I'm bothered when people say, “Oh, diversity issues.” That already sounds negative to me: What about diversity possibilities? What about inclusive innovation?

That doesn't mean that I don't acknowledge where there are gaps, when people have caused harm, and when flawed systems mean we need to address inequities and past harms. But I would not be able to stay in this work if I did not believe that there is a possibility for us to be transformative and a possibility for us to have a society in which we all have what we need to thrive. That's why I'm in it.

Who's your inspiration for that commitment?

First, Black women are my north star. During my childhood, I was raised by three generations: my great-grandmother, my grandmother, and my mother. In particular, when I was 11, my great-grandmother took care of me and my two brothers. She was an entrepreneur who left her retirement at age 70 to go back to work so she could take care of us. She gave us possibilities and I would not be where I am today if it were not for her. She’s also the person who told me that she knew I would be an educator. When I think about where I am meant to make an impact, I still hear her voice today.
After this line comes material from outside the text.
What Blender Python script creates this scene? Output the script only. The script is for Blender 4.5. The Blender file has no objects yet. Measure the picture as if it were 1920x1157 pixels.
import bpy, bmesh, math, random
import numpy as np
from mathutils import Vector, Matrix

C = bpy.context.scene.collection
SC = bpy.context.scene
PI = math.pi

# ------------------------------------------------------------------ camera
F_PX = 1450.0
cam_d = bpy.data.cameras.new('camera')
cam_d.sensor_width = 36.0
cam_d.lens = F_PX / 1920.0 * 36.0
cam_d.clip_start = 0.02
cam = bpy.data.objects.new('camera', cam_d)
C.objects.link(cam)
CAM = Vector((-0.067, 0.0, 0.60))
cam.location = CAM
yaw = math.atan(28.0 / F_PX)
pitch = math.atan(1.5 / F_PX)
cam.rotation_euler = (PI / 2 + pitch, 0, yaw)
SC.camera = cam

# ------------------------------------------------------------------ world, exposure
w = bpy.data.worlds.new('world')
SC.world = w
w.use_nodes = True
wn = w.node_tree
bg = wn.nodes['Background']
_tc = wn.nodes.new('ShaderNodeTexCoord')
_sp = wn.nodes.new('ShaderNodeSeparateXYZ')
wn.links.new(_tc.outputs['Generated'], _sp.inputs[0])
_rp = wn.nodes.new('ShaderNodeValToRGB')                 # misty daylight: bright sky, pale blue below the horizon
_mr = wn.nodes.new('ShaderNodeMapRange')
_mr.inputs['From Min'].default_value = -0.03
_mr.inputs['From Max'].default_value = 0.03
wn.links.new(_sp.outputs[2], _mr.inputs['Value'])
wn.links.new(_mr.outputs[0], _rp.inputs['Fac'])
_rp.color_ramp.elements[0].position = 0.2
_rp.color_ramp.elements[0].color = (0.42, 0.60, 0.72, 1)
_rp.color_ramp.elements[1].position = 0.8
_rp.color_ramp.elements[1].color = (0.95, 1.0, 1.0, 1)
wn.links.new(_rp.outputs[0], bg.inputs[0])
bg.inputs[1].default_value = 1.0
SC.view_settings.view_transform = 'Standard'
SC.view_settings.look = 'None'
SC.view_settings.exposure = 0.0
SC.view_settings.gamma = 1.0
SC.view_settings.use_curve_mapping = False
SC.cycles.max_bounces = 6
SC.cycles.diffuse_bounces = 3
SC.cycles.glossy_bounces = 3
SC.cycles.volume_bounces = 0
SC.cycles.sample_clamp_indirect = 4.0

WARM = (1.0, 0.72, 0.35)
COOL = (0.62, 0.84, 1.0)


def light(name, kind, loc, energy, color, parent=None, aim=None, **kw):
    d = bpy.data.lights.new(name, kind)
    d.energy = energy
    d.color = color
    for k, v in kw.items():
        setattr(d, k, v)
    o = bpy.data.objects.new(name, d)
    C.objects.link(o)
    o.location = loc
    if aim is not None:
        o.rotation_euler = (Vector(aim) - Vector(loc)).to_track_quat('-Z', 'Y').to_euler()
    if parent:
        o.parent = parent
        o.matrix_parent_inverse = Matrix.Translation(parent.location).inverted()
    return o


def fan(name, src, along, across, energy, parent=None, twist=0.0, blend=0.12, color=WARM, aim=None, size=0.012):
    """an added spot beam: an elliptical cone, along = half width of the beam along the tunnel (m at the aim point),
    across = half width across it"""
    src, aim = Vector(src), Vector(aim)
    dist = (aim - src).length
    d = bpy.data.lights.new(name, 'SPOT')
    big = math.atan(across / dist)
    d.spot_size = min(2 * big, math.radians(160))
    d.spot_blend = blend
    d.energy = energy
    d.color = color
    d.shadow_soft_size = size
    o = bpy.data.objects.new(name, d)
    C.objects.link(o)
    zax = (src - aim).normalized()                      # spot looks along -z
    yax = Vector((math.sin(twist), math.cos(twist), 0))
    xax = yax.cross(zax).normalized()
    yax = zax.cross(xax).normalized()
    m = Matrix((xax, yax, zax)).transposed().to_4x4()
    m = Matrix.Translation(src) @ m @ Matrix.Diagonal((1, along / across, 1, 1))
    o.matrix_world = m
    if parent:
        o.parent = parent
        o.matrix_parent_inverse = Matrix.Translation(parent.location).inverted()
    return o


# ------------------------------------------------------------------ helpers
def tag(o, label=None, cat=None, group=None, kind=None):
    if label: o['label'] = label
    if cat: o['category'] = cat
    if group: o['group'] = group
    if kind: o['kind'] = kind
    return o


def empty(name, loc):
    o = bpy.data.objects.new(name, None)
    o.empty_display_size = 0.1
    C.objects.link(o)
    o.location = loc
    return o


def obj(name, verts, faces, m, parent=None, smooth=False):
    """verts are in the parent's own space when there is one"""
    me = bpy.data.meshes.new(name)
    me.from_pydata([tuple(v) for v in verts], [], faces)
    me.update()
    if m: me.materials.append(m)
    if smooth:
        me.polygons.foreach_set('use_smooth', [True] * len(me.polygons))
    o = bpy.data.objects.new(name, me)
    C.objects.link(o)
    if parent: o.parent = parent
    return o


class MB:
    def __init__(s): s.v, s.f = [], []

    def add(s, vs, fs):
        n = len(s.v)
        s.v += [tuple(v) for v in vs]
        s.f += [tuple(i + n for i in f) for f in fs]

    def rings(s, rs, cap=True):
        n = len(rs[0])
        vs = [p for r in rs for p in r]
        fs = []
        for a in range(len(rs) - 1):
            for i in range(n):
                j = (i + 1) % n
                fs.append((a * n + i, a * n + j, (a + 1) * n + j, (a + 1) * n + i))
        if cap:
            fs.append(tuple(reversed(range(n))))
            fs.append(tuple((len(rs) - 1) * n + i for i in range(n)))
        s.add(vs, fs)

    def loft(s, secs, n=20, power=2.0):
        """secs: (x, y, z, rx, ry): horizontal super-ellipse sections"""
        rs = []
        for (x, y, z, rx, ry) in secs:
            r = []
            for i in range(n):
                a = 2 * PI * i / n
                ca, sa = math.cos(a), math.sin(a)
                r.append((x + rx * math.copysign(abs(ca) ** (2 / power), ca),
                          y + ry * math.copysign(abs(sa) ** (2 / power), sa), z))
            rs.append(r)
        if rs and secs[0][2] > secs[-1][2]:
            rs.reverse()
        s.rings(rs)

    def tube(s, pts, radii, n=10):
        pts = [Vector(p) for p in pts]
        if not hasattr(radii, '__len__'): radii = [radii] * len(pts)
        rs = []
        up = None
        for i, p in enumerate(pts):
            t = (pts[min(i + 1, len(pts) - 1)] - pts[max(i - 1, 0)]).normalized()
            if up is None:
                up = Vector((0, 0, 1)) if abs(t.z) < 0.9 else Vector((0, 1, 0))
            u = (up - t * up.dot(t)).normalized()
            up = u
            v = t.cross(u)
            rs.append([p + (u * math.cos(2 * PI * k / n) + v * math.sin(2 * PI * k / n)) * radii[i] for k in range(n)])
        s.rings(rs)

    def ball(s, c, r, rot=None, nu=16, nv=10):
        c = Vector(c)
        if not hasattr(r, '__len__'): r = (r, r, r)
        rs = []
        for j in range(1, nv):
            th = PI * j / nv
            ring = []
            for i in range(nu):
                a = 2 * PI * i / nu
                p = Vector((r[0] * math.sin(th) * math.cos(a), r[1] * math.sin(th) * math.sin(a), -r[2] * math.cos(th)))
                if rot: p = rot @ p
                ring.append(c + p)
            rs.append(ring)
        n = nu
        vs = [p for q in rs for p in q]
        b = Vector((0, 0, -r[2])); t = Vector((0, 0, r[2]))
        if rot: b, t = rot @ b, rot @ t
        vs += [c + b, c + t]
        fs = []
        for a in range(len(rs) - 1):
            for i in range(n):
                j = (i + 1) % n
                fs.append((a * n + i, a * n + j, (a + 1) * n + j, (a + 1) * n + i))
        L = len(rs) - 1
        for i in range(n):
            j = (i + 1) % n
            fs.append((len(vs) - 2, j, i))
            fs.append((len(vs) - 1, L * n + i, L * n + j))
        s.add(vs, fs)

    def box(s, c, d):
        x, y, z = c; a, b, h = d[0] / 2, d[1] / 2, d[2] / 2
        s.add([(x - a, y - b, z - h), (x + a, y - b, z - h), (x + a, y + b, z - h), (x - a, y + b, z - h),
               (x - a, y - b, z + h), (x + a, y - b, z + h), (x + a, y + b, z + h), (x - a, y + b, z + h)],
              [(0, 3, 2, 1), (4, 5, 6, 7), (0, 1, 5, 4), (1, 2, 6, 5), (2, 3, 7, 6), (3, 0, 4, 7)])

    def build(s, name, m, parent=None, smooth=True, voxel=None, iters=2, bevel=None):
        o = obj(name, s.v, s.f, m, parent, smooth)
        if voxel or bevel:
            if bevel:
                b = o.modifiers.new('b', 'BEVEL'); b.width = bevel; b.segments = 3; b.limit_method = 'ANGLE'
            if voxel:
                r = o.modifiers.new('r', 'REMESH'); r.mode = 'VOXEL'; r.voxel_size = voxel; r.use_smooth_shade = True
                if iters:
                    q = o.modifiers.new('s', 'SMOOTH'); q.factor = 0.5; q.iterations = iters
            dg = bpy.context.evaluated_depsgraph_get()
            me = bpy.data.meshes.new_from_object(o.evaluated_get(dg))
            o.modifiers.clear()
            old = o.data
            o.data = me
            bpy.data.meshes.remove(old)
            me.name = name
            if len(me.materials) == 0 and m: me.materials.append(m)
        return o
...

The other person who created the possibility for me to be who I am is James Baldwin. Through his writings and his speeches, he demonstrated an unwillingness to be silent when it mattered. That’s critical for me. I’m not perfect by any means but I also consider it an act of kindness, being able to speak truth in a way that helps organizations and leaders to be better and to see possibilities. It’s all in the spirit of one of Baldwin’s own observations, that “not everything that is faced can be changed, but nothing can be changed until it is faced.”